I did warn you a couple reviews
ago that I overdid it on the King Diamond purchases last year. Now that
decision is coming home to roost.
Disc 1095 is… “The Eye”
No I don’t know why the title is
in quotation marks.
Artist: King
Diamond
Year of Release: 1990
What’s up with the Cover? It’s a spooky necklace. Could
this be “The Eye”? Spoiler alert - this necklace is cursed! I would totally
wear it anyway, because it is totally bitchin’!
How I Came To Know It: When I blasted through the entire
King Diamond discography last year this album was one of the better ones and I was able to get it as part of a
cheap 5-disc box-set re-issue.
How It Stacks Up: I have eight King Diamond albums. Don’t judge
me! Anyway, I’ve got a long way to go before I can properly appreciate all eight,
but I’m going to take a chance and say “The Eye” is my favourite.
Ratings: 4 stars
It seems like only yesterday that I was going on
about the crazy high-voiced metal god that is King Diamond. Actually it was
last Wednesday when I reviewed “Abigail”. All the concept album glory of that
album is present on “The Eye” but the riffs are tighter, the melodies stronger
and the songs more listenable.
This record is a bit more straightforward in its
approach to metal, employing a lot of the galloping rhythm of Iron Maiden, crossed
with some of the soar of Dio and the crunch of Metallica. I wouldn’t say King
Diamond is as good as any of those bands in their prime, but “The Eye” comes
close.
The guitar solos occasionally rely too much on pure
speed but it is hard to fault Andy Larocque for showing off – the guy can play.
He even slows it down on the instrumental “Insanity”
and delivers a moody atmospheric song that is just the tonic your ear needs
before the album’s final two tracks blast you back into the stratosphere.
This album isn’t quite as focused as “Abigail” in
terms of plot, but it is still heavily thematic. In this case the theme is two
sets of interconnected stories, the first of which features a cursed necklace
called “The Eye”. The album starts with a kind of intro/homage to the necklace,
and then gets into what I think is its creation, when a woman is burned as a
witch without evidence. Later the Eye pops up in the ashes, promptly killing
two children with its evil power. Then we switch gears to follow a nun named
Madeleine who is victimized by a creepy priest, goes crazy before we come back
to a second song celebrating the necklace.

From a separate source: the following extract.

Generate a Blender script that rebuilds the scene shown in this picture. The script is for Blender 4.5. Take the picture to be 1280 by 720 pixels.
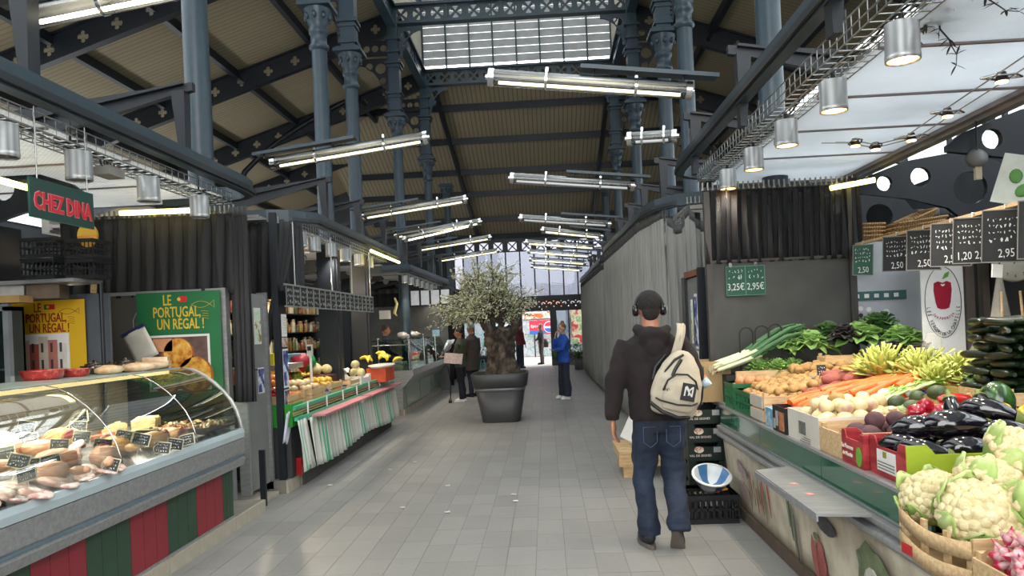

It's not a single concept album, but
rather two stories featuring various innocents suffering fates they don’t
deserve at the hands of corrupt authority figures, with a couple bookend tracks
loosely holding things together.
The willingness to take even a half step back from
full-blown horror musical gives King Diamond the narrative wiggle room to write
better lyrics. They aren’t brilliant by any means, but unlike the story-time
approach of “Abigail” here we get defined choruses that hold the songs together
better.
The opening track is “Eye of the Witch” which is a balls-out riff fest. It is the perfect
mix of the crunch of Sabbath, the gallop of Maiden and some kind of doom-laden
horror film score.
From there, the album doesn’t let up. The next
track, “The Trial (Chambre Ardente)”
suffers from a bit too much goofy dialogue, but the chugging riff lets you
forgive King Diamond’s excesses and eccentricities.
The third song, “Burn”
goes full crazy, with King Diamond exclaiming:
“They say the devil
is here tonight
Then let him play
his violin so wild”
Followed by some fiendish Bacchanalian style fiddle.
Or maybe it is a keyboard – whatever it is, it is the perfect combination of
satyr and metal. Generally, the production decisions feel like someone yelled “turn
everything up!” but managed to somehow keep it crisp and clean through the
excess.
The album has a couple of slower numbers that give
the record some variety. Later on there is the aforementioned “Insanity” but before that we get “Two Little Girls” which is the story of
two little girls playing the ashes where they burn witches until they find “the
Eye” and…promptly die. The song has a genuine creep factor and despite my intellectual
dismissal of two kids stupid enough to play in charnel ash I found myself
wanting to shout out a warning before it’s too late.
When I reviewed “Abigail” I got a bit nervous about
all the King Diamond I’ve bought in the past year, but “The Eye” restored my
faith in my former self. This stuff is solid well played power metal. Yes it is
a bit over the top, but that’s how metal should be.